_WORK REQUIRED_
Scan the material for the word "Take", and copy each line where it shows up.

Stored records
— Begin —

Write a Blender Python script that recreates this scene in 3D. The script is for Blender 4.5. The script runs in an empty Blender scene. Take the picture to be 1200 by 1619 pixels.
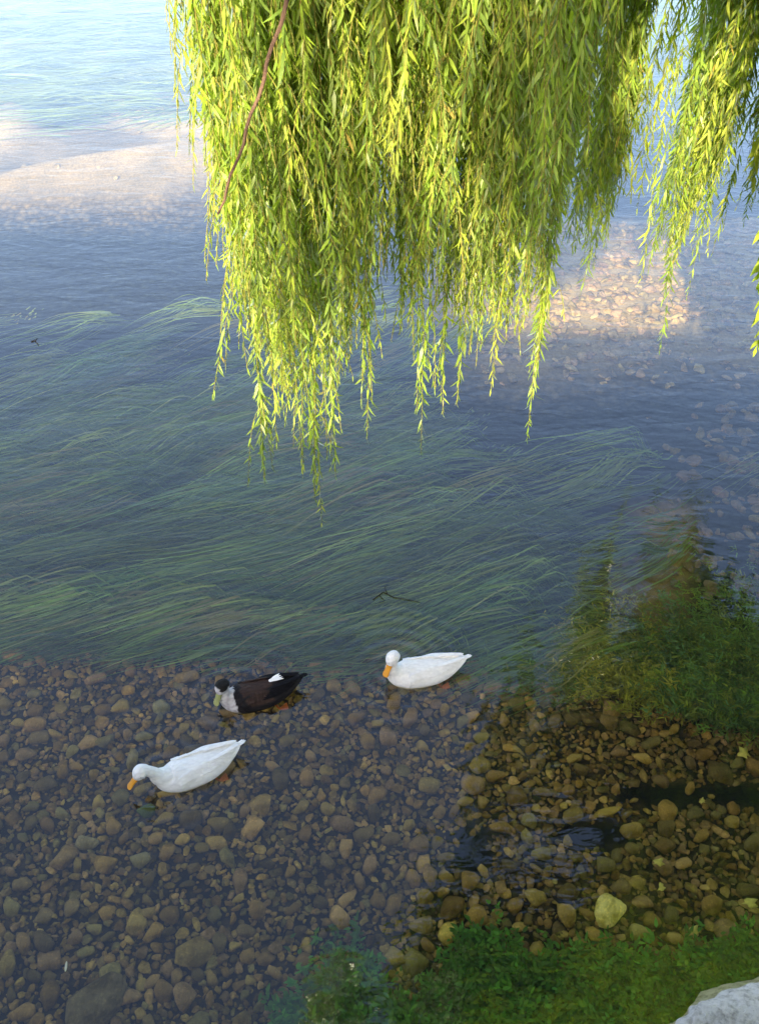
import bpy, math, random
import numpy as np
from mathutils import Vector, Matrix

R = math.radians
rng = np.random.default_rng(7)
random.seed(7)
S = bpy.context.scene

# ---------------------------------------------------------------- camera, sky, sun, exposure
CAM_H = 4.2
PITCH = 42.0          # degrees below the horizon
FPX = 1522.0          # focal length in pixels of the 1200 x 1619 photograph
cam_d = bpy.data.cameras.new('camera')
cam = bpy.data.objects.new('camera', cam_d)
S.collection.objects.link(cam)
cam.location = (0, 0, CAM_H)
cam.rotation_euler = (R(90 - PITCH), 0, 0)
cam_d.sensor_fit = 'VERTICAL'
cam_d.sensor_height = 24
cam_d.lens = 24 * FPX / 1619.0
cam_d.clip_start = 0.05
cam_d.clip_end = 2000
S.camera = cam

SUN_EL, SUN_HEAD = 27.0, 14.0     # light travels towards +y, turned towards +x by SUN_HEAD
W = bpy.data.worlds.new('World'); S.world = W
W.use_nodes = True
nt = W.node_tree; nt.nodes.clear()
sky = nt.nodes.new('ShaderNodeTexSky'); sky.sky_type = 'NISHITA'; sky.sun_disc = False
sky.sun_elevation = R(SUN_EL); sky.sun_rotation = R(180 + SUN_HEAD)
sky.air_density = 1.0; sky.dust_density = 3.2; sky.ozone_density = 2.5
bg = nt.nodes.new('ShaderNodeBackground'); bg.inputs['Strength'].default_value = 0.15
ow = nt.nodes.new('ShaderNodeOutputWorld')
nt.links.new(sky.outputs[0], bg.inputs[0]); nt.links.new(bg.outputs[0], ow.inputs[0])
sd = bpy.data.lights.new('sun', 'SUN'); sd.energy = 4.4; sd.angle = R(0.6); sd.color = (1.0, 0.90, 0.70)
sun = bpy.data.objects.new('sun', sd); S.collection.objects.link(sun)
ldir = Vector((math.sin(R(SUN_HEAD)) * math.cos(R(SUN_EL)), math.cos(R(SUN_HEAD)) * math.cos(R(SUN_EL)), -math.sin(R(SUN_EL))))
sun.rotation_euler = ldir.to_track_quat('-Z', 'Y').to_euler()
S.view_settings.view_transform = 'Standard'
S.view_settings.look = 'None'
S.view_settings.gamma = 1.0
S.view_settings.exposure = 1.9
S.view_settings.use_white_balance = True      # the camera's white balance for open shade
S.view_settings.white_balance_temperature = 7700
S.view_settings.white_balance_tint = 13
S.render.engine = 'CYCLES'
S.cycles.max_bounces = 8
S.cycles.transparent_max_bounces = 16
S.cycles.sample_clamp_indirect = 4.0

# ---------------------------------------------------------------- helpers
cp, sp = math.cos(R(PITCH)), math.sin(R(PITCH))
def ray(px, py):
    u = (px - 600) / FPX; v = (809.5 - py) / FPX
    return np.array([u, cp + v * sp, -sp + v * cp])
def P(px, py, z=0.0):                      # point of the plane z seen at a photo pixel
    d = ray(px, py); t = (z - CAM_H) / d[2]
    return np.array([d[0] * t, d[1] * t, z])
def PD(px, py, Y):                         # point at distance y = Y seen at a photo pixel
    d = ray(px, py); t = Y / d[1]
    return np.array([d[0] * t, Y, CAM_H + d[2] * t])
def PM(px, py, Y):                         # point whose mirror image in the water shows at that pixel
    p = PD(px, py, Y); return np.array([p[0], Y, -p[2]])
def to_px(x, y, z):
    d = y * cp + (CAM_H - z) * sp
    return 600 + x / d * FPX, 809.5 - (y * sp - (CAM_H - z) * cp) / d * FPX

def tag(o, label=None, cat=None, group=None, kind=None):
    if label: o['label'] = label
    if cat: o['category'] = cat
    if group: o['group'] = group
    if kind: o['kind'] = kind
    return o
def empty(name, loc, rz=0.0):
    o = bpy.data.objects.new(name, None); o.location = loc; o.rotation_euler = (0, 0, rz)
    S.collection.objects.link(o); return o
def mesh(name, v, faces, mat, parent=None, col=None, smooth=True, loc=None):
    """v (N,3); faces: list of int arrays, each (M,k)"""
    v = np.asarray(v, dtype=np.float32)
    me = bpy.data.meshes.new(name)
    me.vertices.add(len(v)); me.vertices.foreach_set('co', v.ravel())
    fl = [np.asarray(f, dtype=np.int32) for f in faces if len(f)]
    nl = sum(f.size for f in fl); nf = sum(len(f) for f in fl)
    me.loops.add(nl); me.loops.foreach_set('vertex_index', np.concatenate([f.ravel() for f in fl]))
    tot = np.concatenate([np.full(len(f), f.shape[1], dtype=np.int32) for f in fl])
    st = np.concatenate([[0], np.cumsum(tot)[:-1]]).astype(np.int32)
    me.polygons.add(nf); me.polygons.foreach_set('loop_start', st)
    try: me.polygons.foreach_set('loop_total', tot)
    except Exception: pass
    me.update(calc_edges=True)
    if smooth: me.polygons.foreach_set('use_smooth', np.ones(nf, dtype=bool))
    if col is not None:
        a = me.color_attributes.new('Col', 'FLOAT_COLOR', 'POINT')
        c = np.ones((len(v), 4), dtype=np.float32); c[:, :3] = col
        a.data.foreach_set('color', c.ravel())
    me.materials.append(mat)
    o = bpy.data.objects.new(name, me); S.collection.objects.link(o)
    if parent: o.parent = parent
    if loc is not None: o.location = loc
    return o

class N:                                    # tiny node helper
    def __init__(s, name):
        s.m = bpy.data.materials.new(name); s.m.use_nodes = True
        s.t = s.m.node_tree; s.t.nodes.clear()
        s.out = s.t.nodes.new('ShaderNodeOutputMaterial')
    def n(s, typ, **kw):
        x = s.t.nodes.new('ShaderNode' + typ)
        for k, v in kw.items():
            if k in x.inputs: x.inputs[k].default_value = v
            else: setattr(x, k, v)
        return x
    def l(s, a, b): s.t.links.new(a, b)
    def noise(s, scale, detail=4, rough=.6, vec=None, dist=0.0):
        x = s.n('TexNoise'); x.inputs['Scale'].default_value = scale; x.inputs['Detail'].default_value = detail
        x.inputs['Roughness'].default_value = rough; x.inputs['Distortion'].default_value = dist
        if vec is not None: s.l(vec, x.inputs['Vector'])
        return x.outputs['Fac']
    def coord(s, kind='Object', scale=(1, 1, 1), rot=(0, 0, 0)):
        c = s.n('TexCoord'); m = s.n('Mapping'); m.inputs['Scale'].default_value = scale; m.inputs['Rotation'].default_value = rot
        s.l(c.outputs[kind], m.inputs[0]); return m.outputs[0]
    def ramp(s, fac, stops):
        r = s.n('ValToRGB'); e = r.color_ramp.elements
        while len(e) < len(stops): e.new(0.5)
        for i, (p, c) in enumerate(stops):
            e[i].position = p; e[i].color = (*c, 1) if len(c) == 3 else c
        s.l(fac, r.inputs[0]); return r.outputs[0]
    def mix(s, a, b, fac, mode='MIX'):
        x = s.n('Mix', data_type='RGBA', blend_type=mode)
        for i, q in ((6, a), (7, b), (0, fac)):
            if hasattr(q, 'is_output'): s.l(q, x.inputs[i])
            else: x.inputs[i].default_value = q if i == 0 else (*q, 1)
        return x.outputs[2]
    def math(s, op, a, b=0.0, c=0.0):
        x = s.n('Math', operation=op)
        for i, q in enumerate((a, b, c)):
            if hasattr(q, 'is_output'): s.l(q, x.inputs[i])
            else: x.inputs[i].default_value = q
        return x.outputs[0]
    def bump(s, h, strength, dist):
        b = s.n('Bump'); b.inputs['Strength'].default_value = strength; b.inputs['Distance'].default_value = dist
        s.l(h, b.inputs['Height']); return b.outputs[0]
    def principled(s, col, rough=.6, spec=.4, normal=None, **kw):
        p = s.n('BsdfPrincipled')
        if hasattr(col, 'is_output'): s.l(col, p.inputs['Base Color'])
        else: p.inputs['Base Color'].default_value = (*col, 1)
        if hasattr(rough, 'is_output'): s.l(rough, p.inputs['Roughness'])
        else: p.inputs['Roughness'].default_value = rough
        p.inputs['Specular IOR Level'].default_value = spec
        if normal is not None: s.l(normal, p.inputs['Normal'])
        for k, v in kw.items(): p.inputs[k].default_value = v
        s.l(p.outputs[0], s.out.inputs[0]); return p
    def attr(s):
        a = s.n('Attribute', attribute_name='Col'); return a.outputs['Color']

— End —
— Begin —

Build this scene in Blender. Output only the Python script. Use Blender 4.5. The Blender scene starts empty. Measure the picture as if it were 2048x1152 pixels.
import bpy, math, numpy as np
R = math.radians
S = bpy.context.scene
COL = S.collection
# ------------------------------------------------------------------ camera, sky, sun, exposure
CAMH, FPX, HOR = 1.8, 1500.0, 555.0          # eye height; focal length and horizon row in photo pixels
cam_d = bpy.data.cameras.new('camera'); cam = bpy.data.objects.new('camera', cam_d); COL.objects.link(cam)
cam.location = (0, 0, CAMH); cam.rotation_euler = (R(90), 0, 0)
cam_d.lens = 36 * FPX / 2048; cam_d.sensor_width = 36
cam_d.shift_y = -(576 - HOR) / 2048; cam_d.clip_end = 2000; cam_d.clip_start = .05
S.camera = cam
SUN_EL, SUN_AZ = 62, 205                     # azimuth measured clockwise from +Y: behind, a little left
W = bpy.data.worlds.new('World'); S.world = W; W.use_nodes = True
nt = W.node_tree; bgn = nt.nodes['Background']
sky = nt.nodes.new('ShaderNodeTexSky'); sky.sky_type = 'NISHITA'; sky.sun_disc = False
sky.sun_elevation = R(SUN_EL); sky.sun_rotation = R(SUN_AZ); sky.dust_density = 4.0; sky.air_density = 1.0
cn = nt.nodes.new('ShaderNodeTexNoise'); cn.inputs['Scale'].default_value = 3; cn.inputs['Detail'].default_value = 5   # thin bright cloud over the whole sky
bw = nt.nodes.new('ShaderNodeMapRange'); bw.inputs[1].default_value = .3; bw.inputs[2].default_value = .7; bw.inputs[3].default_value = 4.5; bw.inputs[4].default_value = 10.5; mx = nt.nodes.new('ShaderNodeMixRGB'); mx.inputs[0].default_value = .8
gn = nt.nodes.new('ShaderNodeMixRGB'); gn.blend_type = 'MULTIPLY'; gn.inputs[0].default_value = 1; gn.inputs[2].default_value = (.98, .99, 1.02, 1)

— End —
— Begin —

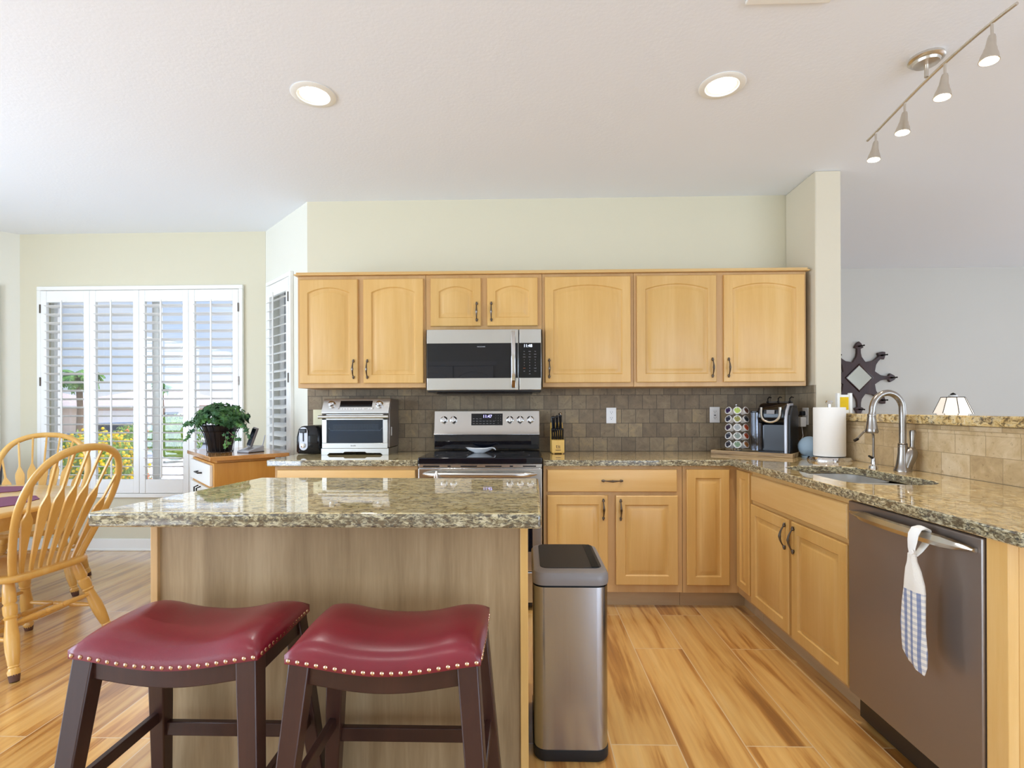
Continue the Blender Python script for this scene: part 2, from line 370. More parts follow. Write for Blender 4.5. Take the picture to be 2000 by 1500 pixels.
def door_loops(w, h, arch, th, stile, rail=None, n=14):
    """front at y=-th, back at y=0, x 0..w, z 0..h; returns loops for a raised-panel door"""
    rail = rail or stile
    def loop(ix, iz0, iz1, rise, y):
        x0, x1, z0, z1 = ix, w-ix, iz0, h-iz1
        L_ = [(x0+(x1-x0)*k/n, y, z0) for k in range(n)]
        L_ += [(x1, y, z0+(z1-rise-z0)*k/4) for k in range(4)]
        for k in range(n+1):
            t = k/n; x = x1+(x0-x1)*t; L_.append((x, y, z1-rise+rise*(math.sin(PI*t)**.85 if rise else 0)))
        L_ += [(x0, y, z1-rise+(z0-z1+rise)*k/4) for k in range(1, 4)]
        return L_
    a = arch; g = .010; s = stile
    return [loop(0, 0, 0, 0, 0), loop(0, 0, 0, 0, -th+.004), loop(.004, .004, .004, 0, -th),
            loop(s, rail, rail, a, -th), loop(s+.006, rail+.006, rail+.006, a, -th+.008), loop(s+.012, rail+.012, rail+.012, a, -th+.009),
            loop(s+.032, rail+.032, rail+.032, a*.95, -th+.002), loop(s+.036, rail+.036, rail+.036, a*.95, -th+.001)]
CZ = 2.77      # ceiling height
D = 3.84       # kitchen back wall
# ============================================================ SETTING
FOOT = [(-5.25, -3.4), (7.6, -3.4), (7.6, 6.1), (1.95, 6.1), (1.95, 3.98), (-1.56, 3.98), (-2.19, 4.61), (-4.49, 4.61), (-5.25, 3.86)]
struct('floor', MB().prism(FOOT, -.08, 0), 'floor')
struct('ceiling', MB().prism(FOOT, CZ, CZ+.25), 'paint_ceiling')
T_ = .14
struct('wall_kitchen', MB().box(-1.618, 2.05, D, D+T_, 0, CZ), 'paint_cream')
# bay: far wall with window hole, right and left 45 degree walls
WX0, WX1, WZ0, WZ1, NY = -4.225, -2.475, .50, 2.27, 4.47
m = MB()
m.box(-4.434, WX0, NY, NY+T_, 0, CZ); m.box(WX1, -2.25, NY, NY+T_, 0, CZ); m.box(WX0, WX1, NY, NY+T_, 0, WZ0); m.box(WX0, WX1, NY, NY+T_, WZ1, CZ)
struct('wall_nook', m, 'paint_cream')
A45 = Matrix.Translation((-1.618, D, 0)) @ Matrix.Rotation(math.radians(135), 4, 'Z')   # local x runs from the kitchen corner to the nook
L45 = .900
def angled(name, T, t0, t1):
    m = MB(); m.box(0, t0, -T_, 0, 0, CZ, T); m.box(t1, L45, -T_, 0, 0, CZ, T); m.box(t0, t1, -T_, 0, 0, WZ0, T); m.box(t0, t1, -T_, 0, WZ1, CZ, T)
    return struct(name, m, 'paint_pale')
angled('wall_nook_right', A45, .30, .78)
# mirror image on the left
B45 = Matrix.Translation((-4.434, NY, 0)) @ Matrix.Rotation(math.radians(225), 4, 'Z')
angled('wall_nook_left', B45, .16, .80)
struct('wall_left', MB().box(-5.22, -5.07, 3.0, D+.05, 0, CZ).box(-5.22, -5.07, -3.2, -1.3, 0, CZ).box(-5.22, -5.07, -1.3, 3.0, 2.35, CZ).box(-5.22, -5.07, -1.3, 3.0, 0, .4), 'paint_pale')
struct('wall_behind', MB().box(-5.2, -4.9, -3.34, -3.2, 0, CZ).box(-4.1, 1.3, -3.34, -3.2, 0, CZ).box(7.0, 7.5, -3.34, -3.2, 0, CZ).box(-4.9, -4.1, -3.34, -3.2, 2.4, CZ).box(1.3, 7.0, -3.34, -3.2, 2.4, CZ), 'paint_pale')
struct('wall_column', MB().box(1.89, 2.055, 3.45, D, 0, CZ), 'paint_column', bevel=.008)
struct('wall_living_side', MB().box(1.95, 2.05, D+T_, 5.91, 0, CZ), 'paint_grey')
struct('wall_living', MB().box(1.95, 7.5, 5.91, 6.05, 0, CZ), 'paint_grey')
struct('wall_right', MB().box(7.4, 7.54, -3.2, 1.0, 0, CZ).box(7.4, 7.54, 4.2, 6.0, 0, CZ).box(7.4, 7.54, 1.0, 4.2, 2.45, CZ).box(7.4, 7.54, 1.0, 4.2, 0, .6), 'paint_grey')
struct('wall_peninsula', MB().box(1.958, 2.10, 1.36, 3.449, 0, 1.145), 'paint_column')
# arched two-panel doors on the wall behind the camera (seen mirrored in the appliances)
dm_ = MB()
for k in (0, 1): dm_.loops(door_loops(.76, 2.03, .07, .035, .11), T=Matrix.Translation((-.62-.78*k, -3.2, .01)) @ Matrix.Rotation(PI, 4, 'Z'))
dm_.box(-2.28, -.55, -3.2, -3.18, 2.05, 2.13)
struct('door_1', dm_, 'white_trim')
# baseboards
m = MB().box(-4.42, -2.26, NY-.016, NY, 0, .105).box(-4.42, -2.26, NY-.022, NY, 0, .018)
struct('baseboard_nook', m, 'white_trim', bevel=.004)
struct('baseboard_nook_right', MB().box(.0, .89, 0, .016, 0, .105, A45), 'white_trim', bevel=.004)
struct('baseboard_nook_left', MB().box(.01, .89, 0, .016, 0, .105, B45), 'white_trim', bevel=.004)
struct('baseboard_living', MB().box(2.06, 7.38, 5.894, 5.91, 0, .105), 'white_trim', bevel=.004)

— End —

_PROBLEM SOLUTION_
Write a Blender Python script that recreates this scene in 3D. The script is for Blender 4.5. The script runs in an empty Blender scene. Take the picture to be 1200 by 1619 pixels.
Continue the Blender Python script for this scene: part 2, from line 370. More parts follow. Write for Blender 4.5. Take the picture to be 2000 by 1500 pixels.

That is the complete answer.